Miller and Armstrong unpick the timeline of the stomach-churning story of O’Leary’s sexual deviance. They examine how two exceptional detectives, Edna Hendershot and Stacy Galbraith, each based in different districts, shared their information of their separate investigations to find him. His victims were teenagers, and women aged 59 and 65. One of the reasons it took so long to catch O’Leary is that one of his early victims – an essential missed link to the other cases – was deemed to be lying by police when she gave her statement.
Retracted statement
Marie was a vulnerable 18-year-old in supported housing, who had just come out of foster care. She was in trauma, and overwhelmed by having to tell her story of being raped over and over again without sleep. Her own foster mother called the police and said she had suspicions that Marie was just looking for attention by coming to them with this story. Under duress, Marie retracted her statement. The evidence taken from her apartment was destroyed. By the time she had regained the courage to insist that she had been sexually assaulted for hours, the police refused to believe her.
This book started out as a 12,000 word story by Miller and Armstrong for Pro Publica, an American non-profit investigative journalism organisation, for which it won a Pulitzer in 2016. It’s now been optioned by Netflix for a drama series, which is an indicator of how popular it is expected to be.
Flat style
There's a significant difference between a longform article and a book-length text. A False Report starts strongly, with compelling narrative, but it falls apart about halfway. The authors have used the book length format to develop key topics of the story: the fallout from rape; victim blaming; social media shaming; the behaviour of sexual predators; the question of truth; the way the American police and other authorities generally treat women who report rape.
The problem is, the polemic interrupts the narrative of the women involved in this particular story. The book is trying to be both a true-crime story and a public service piece of reporting: the reporters just couldn’t stop being reporters, instead of focusing solely on being writers.

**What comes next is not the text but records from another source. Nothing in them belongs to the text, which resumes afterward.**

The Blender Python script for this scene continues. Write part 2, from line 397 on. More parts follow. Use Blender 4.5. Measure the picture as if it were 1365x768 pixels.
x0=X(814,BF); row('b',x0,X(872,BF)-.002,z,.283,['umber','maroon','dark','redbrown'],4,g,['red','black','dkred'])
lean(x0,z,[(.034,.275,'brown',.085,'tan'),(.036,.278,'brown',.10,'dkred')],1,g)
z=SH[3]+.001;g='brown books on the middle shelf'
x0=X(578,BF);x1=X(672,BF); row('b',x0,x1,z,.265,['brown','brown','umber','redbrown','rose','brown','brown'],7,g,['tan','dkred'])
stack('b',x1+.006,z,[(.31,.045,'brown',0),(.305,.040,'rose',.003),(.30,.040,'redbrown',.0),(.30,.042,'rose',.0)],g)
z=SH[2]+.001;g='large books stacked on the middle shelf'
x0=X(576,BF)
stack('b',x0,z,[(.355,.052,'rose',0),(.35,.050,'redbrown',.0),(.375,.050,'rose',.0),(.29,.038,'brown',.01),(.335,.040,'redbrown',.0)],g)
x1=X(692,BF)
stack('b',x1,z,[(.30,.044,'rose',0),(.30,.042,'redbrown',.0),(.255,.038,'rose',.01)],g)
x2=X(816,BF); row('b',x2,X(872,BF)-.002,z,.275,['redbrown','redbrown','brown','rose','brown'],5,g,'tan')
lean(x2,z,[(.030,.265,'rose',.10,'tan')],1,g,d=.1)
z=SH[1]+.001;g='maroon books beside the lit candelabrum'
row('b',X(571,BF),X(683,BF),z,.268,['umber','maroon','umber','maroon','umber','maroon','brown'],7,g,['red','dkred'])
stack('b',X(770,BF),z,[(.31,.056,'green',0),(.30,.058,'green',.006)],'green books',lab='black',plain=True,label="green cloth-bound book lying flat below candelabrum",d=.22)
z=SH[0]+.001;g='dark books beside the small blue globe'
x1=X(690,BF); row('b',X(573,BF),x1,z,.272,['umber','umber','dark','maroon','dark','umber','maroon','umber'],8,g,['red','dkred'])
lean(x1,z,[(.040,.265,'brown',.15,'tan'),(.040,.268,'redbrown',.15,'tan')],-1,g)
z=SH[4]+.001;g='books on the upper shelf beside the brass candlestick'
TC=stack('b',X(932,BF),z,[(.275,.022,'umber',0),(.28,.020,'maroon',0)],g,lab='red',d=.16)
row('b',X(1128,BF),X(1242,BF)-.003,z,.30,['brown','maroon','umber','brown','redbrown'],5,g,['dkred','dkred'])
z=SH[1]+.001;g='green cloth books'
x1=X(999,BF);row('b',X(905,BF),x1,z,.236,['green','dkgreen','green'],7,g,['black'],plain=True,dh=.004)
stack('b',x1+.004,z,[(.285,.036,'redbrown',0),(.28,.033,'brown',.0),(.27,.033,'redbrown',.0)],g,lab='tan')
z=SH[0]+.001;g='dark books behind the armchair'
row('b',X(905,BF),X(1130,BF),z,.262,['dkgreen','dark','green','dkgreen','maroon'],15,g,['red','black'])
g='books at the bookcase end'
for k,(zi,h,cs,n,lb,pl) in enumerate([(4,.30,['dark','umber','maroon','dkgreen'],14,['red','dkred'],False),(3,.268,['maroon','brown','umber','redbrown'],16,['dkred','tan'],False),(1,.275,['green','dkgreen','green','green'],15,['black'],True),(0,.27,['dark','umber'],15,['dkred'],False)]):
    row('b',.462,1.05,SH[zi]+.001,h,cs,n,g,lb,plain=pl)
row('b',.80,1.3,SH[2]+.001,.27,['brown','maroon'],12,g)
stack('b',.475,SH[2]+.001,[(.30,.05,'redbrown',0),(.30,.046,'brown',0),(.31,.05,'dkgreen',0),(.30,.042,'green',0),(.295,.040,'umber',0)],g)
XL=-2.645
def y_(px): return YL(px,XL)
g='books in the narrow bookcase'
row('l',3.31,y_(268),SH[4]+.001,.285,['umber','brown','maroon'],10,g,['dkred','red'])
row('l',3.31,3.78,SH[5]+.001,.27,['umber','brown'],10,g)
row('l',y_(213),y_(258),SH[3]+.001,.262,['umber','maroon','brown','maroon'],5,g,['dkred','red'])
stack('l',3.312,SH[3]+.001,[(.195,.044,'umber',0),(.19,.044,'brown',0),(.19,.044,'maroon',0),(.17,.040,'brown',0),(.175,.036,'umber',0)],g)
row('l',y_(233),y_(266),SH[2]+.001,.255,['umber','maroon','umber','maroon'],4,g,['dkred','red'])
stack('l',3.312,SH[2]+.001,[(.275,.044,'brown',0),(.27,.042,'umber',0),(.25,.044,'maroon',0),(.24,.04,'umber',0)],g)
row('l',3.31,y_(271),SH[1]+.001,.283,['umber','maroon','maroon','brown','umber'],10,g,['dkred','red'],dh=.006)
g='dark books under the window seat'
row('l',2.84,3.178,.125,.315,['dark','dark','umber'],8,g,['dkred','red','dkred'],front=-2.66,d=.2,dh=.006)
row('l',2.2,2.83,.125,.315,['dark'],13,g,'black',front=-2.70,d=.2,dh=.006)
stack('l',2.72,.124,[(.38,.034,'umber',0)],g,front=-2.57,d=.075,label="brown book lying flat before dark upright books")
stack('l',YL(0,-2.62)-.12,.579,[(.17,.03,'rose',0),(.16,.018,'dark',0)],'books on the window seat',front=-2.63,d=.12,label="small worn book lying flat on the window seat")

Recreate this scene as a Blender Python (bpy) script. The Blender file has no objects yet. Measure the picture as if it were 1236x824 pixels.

The other problem is that authors have combined their reporting, and the result is a curiously flat style overall, without any distinctive voice. There are few subjects more intimate than rape, but the perspective of the narrative often feels distant. The authors write about all their subjects in the third person, and sometimes it feels like reading a translated transcript.
In all this, however, there are some details in Miller and Armstrong’s reporting that genuinely scandalise. Marie, who was vilified, bullied and shamed both in the mainstream media and social media during the period of time she retracted her story of being raped, eventually sued the authorities for the way they had mishandled her case. She sued for millions. She received $150,000.
On paper, A False Report has all elements of being a really powerful story, but it ultimately fails to truly engage. The irony is, it'll make a terrific Netflix drama.